Among the heat sheets was one for the 1999 Billabong/MSF Pro at Jeffreys Bay. Joel Parkinson plucks it from the table, and scans it from left to right until there is only one name left. His. The eyes glaze over and it’s clear he’s having a moment. He’s thinking pretty much the same thing the rest of us are…that it’s hard to believe it was almost a decade ago that the skinny kid with the big nose and ear-to-ear smile had won J-Bay. That win launched the 18-year-old prodigy—who many considered the most gifted of his era—into a giddy orbit of surf stardom that, most presumed, would one day lead the kid to a world title.
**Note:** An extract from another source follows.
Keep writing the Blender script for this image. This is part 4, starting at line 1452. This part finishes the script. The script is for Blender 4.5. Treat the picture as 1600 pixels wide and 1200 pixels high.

Even though it was only May, for Joel Parkinson, the 2008 ASP World Title was already gone. Kelly Slater had just won his third event from four starts and was snuffing the life from his rivals. “I’d watched it eight times before, so it wasn’t new,” recalls Joel. “It was frustrating to watch how easy he got it, but by then there was nothing I could do about it.” The seeds of discontent were being sown right there in Fiji. Joel had lost to Adriano De Souza, out-hustled and out-hungered. Joel knows a surfer of his talent shouldn’t lose to Adriano. Even Adriano knows, and later that day came up almost apologetically to shake Joel’s hand. Joel has had a skinful of Fiji Bitter by this stage and hisses, “Just wait till we get to J-Bay, ya little c-nt!” It’s not Joel’s style, and he apologizes, but it’s clear his frustrations are starting to abscess.